We began our day here, too, arriving at around 8 this morning after getting a bus from Lao Cai train station to Sapa (which apparently was quite a nice journey, despite being cramped- we're getting used to that, but I slept for most of it anyway), and on arriving we had to wait around for 1 hours or so to get into our rooms, once again all slumped on the sofas, some continuing with the banana milkshake obsession (pineapple's so much better, one I had a few nights ago was like an orgasm in a glass). This was after being accosted by some tribe girls, who attatched themselves to one of us each, learning our names and ages (and faces!) and for the rest of the day they would follow us around, claiming us with embroidered bracelets, which was sweet until they told us we should buy from them later, And we just thought they were sweet- the naivety! They did call Mr. Pearson "Monkey Boy" though, which makes up for that! 

So after sorting out bags, etc, we effectively had most of the day to ourselves, to gawp at the view, eat chocolate and banana pancakes and to have some brief meetings to confirm details of the trek with the guide and organiser. Whilst I'm still a little apprehensive about the difficulty of it all, the prospect of a waterfall complete with plunge pool on one of the nights is motivation enough, plus I get the impression that there aren't too many steep ascents, but this could certainly be proved wrong.

So after that briefing (where the guide appeared to have a strange obsession with tigers, but he seems quite good fun) we told the team what was happening, and then Vicki, Kate and I went off to 'explore' Sapa (all two streets of it). I don't know what it is about this place, but it's weirdly calming and relaxing. It's a lot less frantic than Hanoi, which could- and probably is- a big part of that. You can wander without being worried about being run over, and walking around at a calm, relaxing pace doesn't seem out of place like it does in the city. I feel a lot less hassled here and much more relaxed, and everyone seems to be quite relieved to be out of the city for a while.

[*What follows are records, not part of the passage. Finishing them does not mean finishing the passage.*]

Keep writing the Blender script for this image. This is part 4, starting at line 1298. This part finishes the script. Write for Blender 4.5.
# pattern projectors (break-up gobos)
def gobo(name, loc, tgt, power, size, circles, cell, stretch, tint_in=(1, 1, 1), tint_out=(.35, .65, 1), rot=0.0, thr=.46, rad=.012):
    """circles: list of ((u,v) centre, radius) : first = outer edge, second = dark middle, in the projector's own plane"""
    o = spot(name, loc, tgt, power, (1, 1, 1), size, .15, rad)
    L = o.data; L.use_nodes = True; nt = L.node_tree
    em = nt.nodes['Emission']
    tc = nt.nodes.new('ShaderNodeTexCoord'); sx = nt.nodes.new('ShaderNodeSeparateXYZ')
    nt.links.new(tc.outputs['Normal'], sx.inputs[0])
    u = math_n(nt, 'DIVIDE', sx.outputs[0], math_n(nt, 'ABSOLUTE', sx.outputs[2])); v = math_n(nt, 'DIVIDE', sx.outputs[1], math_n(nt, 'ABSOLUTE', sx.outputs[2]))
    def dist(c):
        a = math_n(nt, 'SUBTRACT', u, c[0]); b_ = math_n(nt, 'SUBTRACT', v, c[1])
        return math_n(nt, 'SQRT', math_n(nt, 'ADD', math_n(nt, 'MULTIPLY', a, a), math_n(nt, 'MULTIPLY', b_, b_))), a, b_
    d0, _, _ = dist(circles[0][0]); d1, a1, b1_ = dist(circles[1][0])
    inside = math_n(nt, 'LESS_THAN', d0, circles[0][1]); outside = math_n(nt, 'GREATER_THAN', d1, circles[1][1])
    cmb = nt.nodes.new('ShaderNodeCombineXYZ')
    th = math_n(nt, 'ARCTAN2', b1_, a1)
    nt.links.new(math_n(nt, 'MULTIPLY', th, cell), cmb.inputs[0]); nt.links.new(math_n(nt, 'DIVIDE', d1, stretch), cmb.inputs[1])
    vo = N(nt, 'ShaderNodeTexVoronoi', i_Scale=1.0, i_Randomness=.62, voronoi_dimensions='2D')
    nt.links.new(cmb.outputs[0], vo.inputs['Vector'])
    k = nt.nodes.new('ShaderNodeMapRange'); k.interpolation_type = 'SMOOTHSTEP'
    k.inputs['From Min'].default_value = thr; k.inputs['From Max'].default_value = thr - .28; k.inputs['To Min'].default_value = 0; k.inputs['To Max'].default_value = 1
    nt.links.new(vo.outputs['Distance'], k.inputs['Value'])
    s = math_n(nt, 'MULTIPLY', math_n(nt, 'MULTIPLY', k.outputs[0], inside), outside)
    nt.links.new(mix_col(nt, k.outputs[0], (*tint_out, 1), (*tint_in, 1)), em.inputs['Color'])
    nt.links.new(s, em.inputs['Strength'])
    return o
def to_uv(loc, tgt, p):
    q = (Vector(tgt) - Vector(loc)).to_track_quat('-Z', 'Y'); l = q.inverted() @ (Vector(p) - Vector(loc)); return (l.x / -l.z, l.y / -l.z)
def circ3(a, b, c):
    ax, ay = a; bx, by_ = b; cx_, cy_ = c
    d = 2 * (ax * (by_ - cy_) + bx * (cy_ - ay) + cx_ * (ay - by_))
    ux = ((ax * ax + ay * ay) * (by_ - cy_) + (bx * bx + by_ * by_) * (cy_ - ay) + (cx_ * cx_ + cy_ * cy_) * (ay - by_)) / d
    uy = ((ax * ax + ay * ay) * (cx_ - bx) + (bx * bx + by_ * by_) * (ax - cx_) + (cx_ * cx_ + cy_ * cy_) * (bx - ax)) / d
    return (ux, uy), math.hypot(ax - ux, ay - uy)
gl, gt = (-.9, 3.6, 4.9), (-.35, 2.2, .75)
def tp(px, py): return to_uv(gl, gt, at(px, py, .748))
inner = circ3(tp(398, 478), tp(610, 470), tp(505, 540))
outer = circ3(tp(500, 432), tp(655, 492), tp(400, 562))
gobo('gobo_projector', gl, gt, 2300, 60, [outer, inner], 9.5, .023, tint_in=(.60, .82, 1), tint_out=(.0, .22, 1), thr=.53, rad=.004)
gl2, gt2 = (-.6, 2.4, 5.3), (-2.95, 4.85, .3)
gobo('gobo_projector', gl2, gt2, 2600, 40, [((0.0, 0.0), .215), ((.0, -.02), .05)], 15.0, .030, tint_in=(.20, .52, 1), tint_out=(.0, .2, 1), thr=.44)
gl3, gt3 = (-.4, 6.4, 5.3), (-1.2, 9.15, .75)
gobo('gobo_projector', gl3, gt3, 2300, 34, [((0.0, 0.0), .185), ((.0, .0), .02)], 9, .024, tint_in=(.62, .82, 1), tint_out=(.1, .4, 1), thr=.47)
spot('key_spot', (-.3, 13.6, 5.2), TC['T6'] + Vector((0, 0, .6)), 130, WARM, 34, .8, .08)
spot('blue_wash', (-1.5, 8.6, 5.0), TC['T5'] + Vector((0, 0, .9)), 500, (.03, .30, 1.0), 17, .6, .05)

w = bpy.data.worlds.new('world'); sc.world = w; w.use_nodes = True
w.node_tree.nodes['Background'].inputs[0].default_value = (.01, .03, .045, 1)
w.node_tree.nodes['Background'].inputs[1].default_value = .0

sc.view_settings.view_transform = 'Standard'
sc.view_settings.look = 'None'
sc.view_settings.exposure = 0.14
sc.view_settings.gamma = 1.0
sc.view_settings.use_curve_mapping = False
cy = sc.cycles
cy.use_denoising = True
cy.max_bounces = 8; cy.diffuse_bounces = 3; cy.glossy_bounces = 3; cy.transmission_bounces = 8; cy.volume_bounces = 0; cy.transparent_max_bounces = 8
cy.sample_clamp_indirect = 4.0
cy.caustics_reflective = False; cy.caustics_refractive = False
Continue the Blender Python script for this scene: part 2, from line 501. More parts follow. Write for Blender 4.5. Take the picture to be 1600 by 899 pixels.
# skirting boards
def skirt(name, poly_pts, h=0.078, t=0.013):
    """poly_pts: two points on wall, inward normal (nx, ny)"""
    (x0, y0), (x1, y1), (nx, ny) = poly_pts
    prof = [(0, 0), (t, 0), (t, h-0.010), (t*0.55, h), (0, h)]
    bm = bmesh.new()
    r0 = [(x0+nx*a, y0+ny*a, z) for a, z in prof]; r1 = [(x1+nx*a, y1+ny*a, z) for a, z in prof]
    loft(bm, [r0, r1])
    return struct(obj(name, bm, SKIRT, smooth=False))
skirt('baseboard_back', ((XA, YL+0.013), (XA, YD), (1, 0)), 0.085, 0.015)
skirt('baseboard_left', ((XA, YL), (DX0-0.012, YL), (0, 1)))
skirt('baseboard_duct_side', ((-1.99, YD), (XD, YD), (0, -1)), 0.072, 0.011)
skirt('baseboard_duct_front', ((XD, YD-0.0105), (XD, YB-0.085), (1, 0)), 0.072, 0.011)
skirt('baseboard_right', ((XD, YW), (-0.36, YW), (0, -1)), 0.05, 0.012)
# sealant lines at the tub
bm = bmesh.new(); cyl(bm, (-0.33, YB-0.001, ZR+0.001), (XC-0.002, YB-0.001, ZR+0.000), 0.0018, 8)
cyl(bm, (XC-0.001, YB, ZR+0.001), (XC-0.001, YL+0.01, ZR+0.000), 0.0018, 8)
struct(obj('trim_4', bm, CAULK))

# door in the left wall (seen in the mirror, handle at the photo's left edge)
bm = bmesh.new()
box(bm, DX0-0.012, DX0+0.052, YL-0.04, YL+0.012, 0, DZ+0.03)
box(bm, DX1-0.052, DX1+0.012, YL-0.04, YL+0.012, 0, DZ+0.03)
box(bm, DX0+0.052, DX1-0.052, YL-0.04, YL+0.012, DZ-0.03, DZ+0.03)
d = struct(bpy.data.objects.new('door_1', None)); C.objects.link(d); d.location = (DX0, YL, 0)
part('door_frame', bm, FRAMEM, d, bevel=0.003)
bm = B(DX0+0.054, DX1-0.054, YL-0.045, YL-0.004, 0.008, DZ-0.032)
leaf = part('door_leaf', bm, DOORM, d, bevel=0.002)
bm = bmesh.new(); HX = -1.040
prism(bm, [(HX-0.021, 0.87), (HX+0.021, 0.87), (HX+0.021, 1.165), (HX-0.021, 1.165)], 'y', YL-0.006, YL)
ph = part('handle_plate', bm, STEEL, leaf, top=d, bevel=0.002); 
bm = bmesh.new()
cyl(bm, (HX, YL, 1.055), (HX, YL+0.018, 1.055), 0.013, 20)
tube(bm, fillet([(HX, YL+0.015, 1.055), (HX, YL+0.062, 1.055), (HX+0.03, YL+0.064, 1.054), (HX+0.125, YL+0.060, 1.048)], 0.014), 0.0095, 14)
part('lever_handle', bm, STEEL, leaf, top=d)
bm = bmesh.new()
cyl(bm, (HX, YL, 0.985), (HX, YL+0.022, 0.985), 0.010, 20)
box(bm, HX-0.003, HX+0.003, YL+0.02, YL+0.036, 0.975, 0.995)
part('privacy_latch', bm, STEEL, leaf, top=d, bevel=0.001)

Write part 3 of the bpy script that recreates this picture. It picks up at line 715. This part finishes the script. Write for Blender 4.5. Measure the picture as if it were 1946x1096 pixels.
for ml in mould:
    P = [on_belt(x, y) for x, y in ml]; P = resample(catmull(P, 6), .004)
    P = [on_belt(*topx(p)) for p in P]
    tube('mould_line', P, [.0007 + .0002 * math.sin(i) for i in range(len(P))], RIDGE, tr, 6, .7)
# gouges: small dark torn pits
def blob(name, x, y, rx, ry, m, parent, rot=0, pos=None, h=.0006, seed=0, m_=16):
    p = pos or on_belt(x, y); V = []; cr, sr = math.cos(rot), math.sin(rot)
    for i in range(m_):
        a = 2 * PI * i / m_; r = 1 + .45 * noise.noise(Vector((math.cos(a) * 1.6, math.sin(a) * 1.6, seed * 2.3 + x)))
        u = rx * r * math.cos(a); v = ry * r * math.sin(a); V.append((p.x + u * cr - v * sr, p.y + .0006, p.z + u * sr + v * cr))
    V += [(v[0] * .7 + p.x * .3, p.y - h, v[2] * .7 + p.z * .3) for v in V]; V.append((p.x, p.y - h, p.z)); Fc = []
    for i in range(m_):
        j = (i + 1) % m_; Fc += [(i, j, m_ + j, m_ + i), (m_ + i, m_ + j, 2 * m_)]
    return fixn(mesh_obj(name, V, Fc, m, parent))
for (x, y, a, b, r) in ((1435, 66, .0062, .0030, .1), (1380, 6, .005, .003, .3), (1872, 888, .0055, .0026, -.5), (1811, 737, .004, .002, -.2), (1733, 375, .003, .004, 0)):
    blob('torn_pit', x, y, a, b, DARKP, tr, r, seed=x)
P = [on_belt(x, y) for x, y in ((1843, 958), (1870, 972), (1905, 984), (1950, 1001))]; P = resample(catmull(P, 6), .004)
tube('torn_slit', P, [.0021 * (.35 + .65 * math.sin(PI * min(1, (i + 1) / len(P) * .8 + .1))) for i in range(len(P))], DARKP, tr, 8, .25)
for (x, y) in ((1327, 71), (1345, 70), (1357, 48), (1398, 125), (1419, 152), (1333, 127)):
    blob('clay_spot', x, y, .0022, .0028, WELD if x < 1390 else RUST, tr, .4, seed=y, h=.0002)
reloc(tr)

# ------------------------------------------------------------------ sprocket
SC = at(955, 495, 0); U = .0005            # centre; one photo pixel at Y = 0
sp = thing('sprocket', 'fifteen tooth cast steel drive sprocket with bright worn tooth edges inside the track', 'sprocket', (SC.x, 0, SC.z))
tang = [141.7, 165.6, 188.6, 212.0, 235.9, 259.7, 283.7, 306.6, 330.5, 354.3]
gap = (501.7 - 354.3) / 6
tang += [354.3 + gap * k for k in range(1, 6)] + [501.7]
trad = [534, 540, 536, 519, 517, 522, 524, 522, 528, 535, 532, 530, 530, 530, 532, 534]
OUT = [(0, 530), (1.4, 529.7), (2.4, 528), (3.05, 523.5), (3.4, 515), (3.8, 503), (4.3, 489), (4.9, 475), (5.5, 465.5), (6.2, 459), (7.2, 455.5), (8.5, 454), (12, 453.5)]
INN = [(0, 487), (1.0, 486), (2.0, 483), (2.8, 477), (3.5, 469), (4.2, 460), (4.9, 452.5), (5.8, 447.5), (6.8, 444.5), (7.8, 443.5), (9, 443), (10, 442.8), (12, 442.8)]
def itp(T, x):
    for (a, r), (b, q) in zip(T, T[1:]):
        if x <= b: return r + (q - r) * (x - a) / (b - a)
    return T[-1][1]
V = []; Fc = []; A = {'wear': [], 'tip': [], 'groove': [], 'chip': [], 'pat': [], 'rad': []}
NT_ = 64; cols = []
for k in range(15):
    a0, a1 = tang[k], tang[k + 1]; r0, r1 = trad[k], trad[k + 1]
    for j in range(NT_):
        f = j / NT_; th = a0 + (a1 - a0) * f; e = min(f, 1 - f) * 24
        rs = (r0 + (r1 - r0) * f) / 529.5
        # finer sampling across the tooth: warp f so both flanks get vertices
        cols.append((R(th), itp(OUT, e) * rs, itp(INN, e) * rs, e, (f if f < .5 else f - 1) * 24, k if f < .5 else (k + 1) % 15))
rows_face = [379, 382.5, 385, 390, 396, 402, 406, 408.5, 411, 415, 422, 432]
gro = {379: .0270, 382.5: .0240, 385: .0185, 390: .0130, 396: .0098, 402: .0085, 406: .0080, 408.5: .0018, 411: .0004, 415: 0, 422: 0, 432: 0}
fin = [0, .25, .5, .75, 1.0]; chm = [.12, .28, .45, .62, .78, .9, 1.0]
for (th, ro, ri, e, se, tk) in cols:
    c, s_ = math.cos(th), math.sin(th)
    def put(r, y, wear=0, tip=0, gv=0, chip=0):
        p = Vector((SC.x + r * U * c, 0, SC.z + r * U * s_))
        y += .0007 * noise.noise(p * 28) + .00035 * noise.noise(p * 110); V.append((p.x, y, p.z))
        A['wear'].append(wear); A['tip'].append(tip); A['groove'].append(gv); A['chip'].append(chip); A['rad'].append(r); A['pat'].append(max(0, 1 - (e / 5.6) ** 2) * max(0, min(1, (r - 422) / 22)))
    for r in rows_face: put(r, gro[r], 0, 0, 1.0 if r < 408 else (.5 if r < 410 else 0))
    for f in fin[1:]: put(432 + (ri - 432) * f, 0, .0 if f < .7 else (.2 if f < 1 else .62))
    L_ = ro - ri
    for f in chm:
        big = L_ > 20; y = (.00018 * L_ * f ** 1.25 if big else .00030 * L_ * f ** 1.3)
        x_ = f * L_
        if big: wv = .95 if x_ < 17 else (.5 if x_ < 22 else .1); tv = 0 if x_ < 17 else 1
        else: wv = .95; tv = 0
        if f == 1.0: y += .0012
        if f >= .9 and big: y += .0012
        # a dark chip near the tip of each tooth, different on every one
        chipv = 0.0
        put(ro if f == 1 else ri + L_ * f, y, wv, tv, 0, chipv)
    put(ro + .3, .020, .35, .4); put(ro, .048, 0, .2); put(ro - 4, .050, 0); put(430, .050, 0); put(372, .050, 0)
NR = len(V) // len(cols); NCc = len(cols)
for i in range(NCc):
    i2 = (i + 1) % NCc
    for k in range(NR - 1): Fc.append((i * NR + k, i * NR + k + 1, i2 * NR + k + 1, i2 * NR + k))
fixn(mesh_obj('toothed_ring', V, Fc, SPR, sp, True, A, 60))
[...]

So my first day as leader too. I'm actually pretty proud of myself- everything got done and sorted without any arguments, and we're all ready to go for tomorrow. My slightly more laid-back attitude certainly works in my favour here, too. I didn't really get annoyed at anybody I don't think, but I think I was firm and assertive enough when need be. The only thing which really frustrated me was that after John told Tom Webb that (as my deputy) he was to back me up and be there for me to lean on, he kind of took over at points, and I still need to develop the nerve to ask him to step down a little, but hopefully next time I'm leader I can ensure that I don't let someone do that. I'm still a little confused though, as John told Tom that, and then told me thought I'd taken on this leadership-type role before and fitted the position naturally (ha, no, just a control freak!), something I don't think (and hope) he wouldn't have said if he hadn't meant it. Still, it's helped today be one of those really excellent days when I just feel really good about myself and everything else.